- Nawar al-Awlaki, 8, was among several non-combats killed in Trump’s first raid
- She was the daughter of American al Qaeda leader who was killed in a 2011 raid
- Also killed in the attack was SEAL Team 6 member Officer William Owens
- Officials said that in the President’s first strike ‘almost everything went wrong
An eight-year-old girl and a SEAL Team Six member have been named after they were killed in Trump’s first military raid as President, in which officials have said ‘almost everything went wrong.’
Nawar al-Awlaki, also known as Nora, was among the non-combats killed in the raid, which also resulted in the death of several Yemeni women.
The only other American citizen killed was the SEAL, Chief Petty Officer William ‘Ryan’ Owens, a 36-year-old from Illinois.
SEAL Team 6 is the US Navy’s special forces team that gained worldwide fame for killing Osama bin Laden.
This was the president’s first clandestine strike, and not one that was originally ordered by former President Obama.
It involved ‘boots on the ground’ at an al Qaeda Camp near al Bayda in south central Yemen, officials confirmed in a statement to NBC news.

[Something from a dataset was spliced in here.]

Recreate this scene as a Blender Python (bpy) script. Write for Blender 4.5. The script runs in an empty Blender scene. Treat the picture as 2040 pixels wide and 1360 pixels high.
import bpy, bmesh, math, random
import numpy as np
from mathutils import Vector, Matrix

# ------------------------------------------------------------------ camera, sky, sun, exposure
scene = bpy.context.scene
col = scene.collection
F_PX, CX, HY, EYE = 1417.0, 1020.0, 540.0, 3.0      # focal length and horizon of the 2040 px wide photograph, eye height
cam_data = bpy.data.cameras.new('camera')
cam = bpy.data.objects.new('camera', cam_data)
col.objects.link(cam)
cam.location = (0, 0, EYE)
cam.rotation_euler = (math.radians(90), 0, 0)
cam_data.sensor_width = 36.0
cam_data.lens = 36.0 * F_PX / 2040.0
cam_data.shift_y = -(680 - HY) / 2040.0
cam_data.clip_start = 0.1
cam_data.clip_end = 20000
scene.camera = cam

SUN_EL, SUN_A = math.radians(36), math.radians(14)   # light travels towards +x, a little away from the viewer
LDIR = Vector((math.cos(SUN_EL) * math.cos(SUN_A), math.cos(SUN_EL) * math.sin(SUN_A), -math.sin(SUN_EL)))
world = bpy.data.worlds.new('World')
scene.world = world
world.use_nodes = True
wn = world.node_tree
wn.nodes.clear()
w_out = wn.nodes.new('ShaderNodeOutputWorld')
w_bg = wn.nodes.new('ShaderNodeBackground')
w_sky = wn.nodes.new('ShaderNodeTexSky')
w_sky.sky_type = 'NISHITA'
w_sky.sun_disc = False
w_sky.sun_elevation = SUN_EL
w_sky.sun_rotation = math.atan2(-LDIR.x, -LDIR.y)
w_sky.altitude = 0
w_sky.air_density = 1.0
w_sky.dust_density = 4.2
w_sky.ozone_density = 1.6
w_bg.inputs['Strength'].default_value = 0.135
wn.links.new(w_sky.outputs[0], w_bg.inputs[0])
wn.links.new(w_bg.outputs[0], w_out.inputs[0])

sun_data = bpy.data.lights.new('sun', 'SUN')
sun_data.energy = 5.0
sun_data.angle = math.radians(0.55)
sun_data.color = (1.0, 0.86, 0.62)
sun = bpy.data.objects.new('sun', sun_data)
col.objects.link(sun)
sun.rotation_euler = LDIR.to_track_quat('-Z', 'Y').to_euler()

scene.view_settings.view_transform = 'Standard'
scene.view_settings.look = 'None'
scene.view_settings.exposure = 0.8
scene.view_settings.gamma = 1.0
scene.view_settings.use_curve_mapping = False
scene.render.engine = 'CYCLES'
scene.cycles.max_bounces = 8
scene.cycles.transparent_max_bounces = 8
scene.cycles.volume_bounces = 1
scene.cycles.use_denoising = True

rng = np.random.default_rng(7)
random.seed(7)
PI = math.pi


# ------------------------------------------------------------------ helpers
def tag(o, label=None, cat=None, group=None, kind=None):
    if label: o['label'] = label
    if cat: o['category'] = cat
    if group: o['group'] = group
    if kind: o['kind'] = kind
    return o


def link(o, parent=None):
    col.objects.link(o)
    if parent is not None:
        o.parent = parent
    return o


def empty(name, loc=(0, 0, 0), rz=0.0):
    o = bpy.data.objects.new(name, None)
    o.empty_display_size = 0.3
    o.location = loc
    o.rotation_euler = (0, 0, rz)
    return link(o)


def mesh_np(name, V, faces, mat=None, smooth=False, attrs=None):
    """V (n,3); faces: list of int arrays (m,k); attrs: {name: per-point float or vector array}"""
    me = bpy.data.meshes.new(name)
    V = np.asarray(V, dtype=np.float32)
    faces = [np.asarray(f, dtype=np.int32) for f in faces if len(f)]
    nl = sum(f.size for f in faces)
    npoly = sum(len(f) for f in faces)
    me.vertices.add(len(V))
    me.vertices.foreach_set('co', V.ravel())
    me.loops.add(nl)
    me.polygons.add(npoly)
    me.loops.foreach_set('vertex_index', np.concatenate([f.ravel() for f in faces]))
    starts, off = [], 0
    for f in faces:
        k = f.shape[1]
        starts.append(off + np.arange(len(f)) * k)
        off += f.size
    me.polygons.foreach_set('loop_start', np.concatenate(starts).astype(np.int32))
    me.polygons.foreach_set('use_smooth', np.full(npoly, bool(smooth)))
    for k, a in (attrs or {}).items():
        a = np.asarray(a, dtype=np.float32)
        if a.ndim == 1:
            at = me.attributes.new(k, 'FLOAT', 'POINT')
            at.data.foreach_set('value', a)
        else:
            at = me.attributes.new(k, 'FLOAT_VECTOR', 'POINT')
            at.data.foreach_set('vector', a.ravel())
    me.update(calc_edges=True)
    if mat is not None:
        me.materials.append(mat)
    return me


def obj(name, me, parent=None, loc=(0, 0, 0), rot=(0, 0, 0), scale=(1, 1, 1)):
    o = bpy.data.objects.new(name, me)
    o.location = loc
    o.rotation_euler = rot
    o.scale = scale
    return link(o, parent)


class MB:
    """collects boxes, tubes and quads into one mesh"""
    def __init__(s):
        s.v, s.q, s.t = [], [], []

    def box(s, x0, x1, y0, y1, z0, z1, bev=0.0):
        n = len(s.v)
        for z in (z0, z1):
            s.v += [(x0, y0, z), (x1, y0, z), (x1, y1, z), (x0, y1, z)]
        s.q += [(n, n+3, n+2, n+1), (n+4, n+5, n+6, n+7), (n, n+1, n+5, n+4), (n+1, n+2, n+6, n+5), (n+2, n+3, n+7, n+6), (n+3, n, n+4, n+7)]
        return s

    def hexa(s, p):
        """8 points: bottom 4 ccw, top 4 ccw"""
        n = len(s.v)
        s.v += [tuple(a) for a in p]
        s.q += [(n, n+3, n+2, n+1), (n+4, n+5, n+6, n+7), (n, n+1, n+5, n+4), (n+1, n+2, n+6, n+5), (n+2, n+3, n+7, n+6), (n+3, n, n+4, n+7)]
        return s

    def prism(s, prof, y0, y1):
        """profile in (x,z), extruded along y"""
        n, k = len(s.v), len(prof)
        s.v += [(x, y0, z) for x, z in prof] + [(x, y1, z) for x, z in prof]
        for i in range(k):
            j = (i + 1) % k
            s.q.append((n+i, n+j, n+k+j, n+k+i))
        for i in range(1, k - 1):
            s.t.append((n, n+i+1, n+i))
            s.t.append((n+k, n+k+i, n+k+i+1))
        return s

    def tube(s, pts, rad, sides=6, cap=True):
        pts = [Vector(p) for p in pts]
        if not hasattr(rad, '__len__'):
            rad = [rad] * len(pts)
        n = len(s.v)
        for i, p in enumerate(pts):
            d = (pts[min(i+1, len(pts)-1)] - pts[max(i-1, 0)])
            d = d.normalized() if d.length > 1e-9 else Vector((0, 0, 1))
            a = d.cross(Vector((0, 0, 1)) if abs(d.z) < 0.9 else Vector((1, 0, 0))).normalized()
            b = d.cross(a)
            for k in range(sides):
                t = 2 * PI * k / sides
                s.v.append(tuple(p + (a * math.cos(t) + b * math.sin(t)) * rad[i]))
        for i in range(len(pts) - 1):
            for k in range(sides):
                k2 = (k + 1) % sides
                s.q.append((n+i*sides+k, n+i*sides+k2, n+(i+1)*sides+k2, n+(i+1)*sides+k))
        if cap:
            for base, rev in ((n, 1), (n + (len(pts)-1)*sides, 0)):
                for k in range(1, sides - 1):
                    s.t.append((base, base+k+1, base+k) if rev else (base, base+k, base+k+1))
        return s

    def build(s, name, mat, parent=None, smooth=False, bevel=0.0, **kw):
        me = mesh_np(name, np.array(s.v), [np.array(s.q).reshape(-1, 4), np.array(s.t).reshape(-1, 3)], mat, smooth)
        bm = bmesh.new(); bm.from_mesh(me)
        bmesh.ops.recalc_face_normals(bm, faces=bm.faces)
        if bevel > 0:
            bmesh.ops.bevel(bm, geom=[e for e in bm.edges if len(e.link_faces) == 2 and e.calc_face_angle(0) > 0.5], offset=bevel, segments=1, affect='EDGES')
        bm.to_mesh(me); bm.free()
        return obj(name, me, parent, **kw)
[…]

The eight-year-old, Nora, was the daughter of Anwar al-Awlaki, an American al Qaeda leader, born in New Mexico, who was killed in a US strike ordered by President Obama five years ago.
He was killed by a drone on September 30, 2011, after the Justice Department approved killing him in a memorandum that was disclosed in 2014.
Nora’s grandfather, Nasser al-Awlaki, is Yemen’s former agriculture minister and told NBC news: ‘My granddaughter was staying for a while with her mother, so when the attack came, they were sitting in the house, and a bullet struck her in the neck at 2:30 past midnight. Other children in the same house were killed.’
He said she died two hours after being shot.
He continued, ‘They (referring to the SEALs) entered another house and killed everybody in it, including all the women. They burned the house. There is an asumption there was a woman from Saudi Arabia who was with al Qaeda. All we know is that she was a children’s teacher.’
The fate of the girl’s mother has not been confirmed. However, al-Awlaki’s brother-in-law was killed in the raid.
An official told NBC that the raid was directed from a US base in Djibouti. Officially, it was to search for ‘information that will likely provide insight into the planning of future terrorist plots’.